How could Intel have fallen so deeply? Over the past few years, several former employees have stepped forward, blaming a drastic change in corporate culture. Recently, they were joined by François Piednoël, who left Intel in 2017 after serving as a principal engineer and performance architect for twenty years. On 4 August, Piednoël posted a Youtube video called “How to fix Intel,” in which he blames a management culture that favors MBAs over technical expertise for making bad technical decisions over the past few years.

The next question, then, is how a company that built its success on flawless execution could drop the ball so carelessly? To understand this, we need to travel back to the nineties, when Intel started a symbiosis with Microsoft that was so successful that it got its own name: Wintel. Consumers only wanted Microsoft’s Windows operating system on their new PCs, so they could keep running the software they already had, and Windows PCs only ran on X86 processors. This allowed Intel to fab a seemingly endless number of ever more powerful chips for ever more powerful Windows PCs. Without any competition to speak of, both companies had a lot of pricing power.

Intel, in particular, did everything it could to hold on to its half of the duopoly. Dictating the terms in the computer industry, it squeezed PC builders to fatten its own margins. This also had a strategic side effect, namely weakening potential competitors like Nvidia or Ati, which ended up making up the difference at the PC OEM. Other potential threats were attacked in court by the dozens. “At one point, the general counsel who headed Intel’s legal department was told that one of the targets he would have to meet in order to get a good performance appraisal was a fixed number of new lawsuits to start each quarter,” Jackson wrote in “Inside Intel.”

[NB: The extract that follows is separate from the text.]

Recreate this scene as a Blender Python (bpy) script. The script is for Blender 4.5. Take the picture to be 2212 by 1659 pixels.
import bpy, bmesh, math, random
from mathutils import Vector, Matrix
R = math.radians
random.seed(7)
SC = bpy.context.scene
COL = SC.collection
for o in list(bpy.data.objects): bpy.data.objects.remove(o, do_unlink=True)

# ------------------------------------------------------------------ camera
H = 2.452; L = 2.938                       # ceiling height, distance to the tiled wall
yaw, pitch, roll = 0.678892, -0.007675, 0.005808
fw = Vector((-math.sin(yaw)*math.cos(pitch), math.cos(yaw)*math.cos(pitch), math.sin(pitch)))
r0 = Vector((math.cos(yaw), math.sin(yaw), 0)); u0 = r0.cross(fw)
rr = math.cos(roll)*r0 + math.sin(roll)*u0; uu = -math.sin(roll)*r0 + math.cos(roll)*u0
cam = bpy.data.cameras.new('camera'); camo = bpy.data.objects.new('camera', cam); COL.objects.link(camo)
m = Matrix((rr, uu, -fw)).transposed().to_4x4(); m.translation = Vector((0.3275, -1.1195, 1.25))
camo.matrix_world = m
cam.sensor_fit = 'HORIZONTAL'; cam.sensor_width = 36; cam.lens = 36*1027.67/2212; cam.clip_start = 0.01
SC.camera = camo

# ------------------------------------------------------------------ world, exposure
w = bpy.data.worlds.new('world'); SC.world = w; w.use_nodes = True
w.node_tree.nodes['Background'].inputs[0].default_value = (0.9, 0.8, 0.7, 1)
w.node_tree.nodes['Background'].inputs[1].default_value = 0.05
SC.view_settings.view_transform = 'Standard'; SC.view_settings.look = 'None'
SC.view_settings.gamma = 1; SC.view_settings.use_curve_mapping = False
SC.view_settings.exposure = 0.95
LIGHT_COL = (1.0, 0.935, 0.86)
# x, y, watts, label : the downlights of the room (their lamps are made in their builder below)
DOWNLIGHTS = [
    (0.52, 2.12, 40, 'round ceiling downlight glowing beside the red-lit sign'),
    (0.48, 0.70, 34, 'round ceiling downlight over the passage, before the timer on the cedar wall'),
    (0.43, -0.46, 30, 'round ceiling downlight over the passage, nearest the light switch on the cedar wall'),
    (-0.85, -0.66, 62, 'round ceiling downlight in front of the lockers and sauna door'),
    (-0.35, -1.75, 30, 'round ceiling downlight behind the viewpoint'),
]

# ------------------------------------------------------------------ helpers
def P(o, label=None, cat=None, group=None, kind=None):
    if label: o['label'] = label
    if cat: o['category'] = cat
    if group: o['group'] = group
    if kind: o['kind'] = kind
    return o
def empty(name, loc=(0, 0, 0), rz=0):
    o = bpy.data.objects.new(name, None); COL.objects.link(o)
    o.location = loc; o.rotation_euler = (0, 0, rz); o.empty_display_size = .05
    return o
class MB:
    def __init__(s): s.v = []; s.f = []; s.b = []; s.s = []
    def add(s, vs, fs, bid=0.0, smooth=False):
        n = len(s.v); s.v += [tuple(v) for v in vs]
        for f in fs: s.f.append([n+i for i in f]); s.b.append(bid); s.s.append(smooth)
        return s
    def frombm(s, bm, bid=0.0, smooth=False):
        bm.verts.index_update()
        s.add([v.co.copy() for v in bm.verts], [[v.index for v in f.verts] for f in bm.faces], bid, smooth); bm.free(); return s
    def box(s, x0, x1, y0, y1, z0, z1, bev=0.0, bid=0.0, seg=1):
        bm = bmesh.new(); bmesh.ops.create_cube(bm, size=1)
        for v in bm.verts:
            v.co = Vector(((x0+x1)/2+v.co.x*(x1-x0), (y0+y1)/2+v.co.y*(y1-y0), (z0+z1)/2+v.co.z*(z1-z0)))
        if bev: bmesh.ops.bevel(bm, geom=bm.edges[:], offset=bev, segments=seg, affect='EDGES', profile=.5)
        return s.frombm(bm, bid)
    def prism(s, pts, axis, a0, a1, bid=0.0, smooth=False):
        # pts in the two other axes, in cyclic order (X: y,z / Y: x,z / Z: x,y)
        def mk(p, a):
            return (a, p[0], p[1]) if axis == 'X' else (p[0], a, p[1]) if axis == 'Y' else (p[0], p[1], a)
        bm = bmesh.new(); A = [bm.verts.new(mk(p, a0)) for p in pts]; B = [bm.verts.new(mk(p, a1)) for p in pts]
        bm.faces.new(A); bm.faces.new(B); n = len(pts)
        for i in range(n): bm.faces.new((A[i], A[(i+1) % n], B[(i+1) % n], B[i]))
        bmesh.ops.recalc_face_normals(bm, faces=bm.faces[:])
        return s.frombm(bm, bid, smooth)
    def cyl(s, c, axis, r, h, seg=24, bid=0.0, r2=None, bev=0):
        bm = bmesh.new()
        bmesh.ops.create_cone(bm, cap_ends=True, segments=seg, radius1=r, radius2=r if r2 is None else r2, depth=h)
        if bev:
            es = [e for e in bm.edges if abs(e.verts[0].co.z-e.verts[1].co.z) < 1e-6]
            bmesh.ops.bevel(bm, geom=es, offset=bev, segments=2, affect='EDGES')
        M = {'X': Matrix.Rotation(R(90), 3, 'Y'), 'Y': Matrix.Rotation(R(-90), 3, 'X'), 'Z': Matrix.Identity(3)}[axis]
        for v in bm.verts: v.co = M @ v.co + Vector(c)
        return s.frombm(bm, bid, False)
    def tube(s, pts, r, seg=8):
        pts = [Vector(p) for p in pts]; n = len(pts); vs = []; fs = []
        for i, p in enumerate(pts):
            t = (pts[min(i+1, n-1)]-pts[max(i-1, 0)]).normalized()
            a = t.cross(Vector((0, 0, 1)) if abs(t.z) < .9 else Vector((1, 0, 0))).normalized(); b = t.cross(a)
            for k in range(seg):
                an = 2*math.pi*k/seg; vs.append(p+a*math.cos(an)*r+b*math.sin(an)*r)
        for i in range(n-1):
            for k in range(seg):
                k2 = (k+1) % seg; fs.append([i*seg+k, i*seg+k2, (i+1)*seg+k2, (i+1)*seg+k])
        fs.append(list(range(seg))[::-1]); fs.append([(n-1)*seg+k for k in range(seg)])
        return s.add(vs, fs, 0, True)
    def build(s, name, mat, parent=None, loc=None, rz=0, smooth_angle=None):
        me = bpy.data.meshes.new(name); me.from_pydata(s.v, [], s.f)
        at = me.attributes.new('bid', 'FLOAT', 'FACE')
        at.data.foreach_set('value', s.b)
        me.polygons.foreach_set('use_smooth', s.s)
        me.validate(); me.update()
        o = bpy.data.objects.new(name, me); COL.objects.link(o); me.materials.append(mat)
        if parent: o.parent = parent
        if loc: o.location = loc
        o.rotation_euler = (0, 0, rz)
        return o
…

Thus, Intel became a company that enjoyed the unusual combination of high volumes and high margins. Such a business proved highly addictive, gradually turning the behemoth into a spreadsheet-managed one-trick pony. Ironically, this is exactly what Andy Grove (1936-2016), Intel CEO from 1987 to 2004, had always been most afraid of. “Success breeds complacency. Complacency breeds failure. Only the paranoid survive,” stated the man who more than anyone built Intel’s culture of drive, focus, execution and innovation.

Missteps

The Wintel machine was still burning at full speed when Steve Jobs approached Intel to manufacture the processor for the first Iphone. Intel, unsurprisingly, refused. Concerns about the unproven nature of the product aside, it wasn’t interested in the low-margin business of manufacturing lowly phone chips. Around the same time, in 2006, Intel also sold its Arm-based Xscale handheld and cell phone chip business to Marvell.

Intel, of course, later did try its luck again in mobile with the Atom processor. The attempt was doomed to fail. After all, how could Intel release a low-margin, low-power and high-performance product without cannibalizing its own cherished high-end parts? And why would any smartphone manufacturer, very much aware of Intel’s instincts to subjugate entire ecosystems, be inclined to buy chips when there’s a competitive Arm ecosystem to take advantage of?

Intel’s smartphone reference design. Credit: Intel Free Press

What’s true for mobile, is true for many other markets: the Wintel legacy has plagued – and keeps on plaguing – Intel. Either a new product would cannibalize on existing business or it would require out-of-the-box thinking, both in terms of business and of technology. Intel hasn’t been capable of either for a long time, as is illustrated by a remarkable long string of failures in new markets over the years. DSP, communication and mobile, but also server farms avant-la-lettre, smart toys, TVs, wearables and, most recently, 5G modems – all spectacular, often very expensive, missteps.

Perhaps Intel can eventually find another high-margin cash cow, but having dropped the ball in process technology, it will never again be able to dictate terms. It would be foolish, however, to write off a company that has stared into the abyss before: in the 80s, Intel successfully pivoted from being essentially a memory maker to a microprocessor company within a few years. To flourish again, it will similarly have to radically rethink how to maneuver a drastically changed semiconductor landscape.